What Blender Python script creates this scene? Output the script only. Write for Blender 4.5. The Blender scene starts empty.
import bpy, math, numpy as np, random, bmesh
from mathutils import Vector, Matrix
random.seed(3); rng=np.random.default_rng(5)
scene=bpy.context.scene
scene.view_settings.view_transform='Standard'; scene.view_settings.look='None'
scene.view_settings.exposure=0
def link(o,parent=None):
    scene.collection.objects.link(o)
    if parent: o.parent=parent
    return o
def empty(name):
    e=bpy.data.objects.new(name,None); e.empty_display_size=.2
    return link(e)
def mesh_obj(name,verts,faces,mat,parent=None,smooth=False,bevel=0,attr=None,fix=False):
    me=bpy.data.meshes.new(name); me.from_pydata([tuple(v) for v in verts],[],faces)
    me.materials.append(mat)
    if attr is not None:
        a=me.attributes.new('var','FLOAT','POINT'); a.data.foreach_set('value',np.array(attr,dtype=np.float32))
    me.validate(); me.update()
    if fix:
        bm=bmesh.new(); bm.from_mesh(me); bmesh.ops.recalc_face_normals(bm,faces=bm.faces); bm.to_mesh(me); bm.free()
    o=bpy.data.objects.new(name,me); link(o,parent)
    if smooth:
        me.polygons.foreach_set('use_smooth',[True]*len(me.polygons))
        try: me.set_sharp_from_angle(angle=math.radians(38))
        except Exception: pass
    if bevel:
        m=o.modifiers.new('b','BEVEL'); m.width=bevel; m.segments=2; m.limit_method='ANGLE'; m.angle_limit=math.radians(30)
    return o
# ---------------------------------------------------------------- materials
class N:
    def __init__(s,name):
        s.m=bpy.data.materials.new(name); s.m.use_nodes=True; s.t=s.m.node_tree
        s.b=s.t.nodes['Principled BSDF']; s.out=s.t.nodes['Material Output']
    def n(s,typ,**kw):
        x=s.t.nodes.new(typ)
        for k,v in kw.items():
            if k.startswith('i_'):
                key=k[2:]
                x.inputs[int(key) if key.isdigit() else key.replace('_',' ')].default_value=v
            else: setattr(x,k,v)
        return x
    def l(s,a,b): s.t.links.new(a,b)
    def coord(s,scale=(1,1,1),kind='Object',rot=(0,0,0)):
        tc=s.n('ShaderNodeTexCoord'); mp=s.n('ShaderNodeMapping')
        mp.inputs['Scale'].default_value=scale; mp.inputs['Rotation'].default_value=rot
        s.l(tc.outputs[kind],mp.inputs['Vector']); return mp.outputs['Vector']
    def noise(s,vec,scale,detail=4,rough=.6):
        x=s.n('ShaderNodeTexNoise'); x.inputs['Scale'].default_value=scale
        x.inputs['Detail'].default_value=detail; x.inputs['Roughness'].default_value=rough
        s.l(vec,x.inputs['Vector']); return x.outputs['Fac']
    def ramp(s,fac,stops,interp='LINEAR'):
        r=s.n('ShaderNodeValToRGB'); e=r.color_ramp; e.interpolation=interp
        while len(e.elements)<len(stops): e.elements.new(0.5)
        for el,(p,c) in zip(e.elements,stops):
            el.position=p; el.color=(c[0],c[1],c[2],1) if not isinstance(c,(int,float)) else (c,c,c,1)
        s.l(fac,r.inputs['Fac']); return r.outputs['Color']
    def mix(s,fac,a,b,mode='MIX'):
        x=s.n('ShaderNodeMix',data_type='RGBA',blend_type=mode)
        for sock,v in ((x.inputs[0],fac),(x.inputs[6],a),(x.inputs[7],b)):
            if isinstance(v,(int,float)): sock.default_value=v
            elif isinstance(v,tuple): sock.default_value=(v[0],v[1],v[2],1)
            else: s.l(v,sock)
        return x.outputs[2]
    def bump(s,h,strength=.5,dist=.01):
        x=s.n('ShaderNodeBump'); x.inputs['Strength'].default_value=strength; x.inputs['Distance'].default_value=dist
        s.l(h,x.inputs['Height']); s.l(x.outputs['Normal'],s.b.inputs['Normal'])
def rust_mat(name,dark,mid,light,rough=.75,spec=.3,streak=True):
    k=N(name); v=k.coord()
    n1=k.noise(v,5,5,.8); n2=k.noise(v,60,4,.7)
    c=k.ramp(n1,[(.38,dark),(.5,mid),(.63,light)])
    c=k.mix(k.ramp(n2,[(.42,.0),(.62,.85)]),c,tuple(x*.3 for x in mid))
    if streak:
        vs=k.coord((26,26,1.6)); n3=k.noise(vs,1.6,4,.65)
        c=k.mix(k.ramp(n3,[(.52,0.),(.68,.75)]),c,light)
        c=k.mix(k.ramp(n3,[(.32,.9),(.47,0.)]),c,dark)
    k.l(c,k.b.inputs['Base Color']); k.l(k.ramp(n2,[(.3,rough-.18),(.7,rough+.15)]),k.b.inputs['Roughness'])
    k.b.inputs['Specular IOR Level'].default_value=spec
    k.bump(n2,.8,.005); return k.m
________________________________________
§ Job: Give the listing again, word for word.

§ Exercise answer:
What Blender Python script creates this scene? Output the script only. Write for Blender 4.5. The Blender scene starts empty.
import bpy, math, numpy as np, random, bmesh
from mathutils import Vector, Matrix
random.seed(3); rng=np.random.default_rng(5)
scene=bpy.context.scene
scene.view_settings.view_transform='Standard'; scene.view_settings.look='None'
scene.view_settings.exposure=0
def link(o,parent=None):
    scene.collection.objects.link(o)
    if parent: o.parent=parent
    return o
def empty(name):
    e=bpy.data.objects.new(name,None); e.empty_display_size=.2
    return link(e)
def mesh_obj(name,verts,faces,mat,parent=None,smooth=False,bevel=0,attr=None,fix=False):
    me=bpy.data.meshes.new(name); me.from_pydata([tuple(v) for v in verts],[],faces)
    me.materials.append(mat)
    if attr is not None:
        a=me.attributes.new('var','FLOAT','POINT'); a.data.foreach_set('value',np.array(attr,dtype=np.float32))
    me.validate(); me.update()
    if fix:
        bm=bmesh.new(); bm.from_mesh(me); bmesh.ops.recalc_face_normals(bm,faces=bm.faces); bm.to_mesh(me); bm.free()
    o=bpy.data.objects.new(name,me); link(o,parent)
    if smooth:
        me.polygons.foreach_set('use_smooth',[True]*len(me.polygons))
        try: me.set_sharp_from_angle(angle=math.radians(38))
        except Exception: pass
    if bevel:
        m=o.modifiers.new('b','BEVEL'); m.width=bevel; m.segments=2; m.limit_method='ANGLE'; m.angle_limit=math.radians(30)
    return o
# ---------------------------------------------------------------- materials
class N:
    def __init__(s,name):
        s.m=bpy.data.materials.new(name); s.m.use_nodes=True; s.t=s.m.node_tree
        s.b=s.t.nodes['Principled BSDF']; s.out=s.t.nodes['Material Output']
    def n(s,typ,**kw):
        x=s.t.nodes.new(typ)
        for k,v in kw.items():
            if k.startswith('i_'):
                key=k[2:]
                x.inputs[int(key) if key.isdigit() else key.replace('_',' ')].default_value=v
            else: setattr(x,k,v)
        return x
    def l(s,a,b): s.t.links.new(a,b)
    def coord(s,scale=(1,1,1),kind='Object',rot=(0,0,0)):
        tc=s.n('ShaderNodeTexCoord'); mp=s.n('ShaderNodeMapping')
        mp.inputs['Scale'].default_value=scale; mp.inputs['Rotation'].default_value=rot
        s.l(tc.outputs[kind],mp.inputs['Vector']); return mp.outputs['Vector']
    def noise(s,vec,scale,detail=4,rough=.6):
        x=s.n('ShaderNodeTexNoise'); x.inputs['Scale'].default_value=scale
        x.inputs['Detail'].default_value=detail; x.inputs['Roughness'].default_value=rough
        s.l(vec,x.inputs['Vector']); return x.outputs['Fac']
    def ramp(s,fac,stops,interp='LINEAR'):
        r=s.n('ShaderNodeValToRGB'); e=r.color_ramp; e.interpolation=interp
        while len(e.elements)<len(stops): e.elements.new(0.5)
        for el,(p,c) in zip(e.elements,stops):
            el.position=p; el.color=(c[0],c[1],c[2],1) if not isinstance(c,(int,float)) else (c,c,c,1)
        s.l(fac,r.inputs['Fac']); return r.outputs['Color']
    def mix(s,fac,a,b,mode='MIX'):
        x=s.n('ShaderNodeMix',data_type='RGBA',blend_type=mode)
        for sock,v in ((x.inputs[0],fac),(x.inputs[6],a),(x.inputs[7],b)):
            if isinstance(v,(int,float)): sock.default_value=v
            elif isinstance(v,tuple): sock.default_value=(v[0],v[1],v[2],1)
            else: s.l(v,sock)
        return x.outputs[2]
    def bump(s,h,strength=.5,dist=.01):
        x=s.n('ShaderNodeBump'); x.inputs['Strength'].default_value=strength; x.inputs['Distance'].default_value=dist
        s.l(h,x.inputs['Height']); s.l(x.outputs['Normal'],s.b.inputs['Normal'])
def rust_mat(name,dark,mid,light,rough=.75,spec=.3,streak=True):
    k=N(name); v=k.coord()
    n1=k.noise(v,5,5,.8); n2=k.noise(v,60,4,.7)
    c=k.ramp(n1,[(.38,dark),(.5,mid),(.63,light)])
    c=k.mix(k.ramp(n2,[(.42,.0),(.62,.85)]),c,tuple(x*.3 for x in mid))
    if streak:
        vs=k.coord((26,26,1.6)); n3=k.noise(vs,1.6,4,.65)
        c=k.mix(k.ramp(n3,[(.52,0.),(.68,.75)]),c,light)
        c=k.mix(k.ramp(n3,[(.32,.9),(.47,0.)]),c,dark)
    k.l(c,k.b.inputs['Base Color']); k.l(k.ramp(n2,[(.3,rough-.18),(.7,rough+.15)]),k.b.inputs['Roughness'])
    k.b.inputs['Specular IOR Level'].default_value=spec
    k.bump(n2,.8,.005); return k.m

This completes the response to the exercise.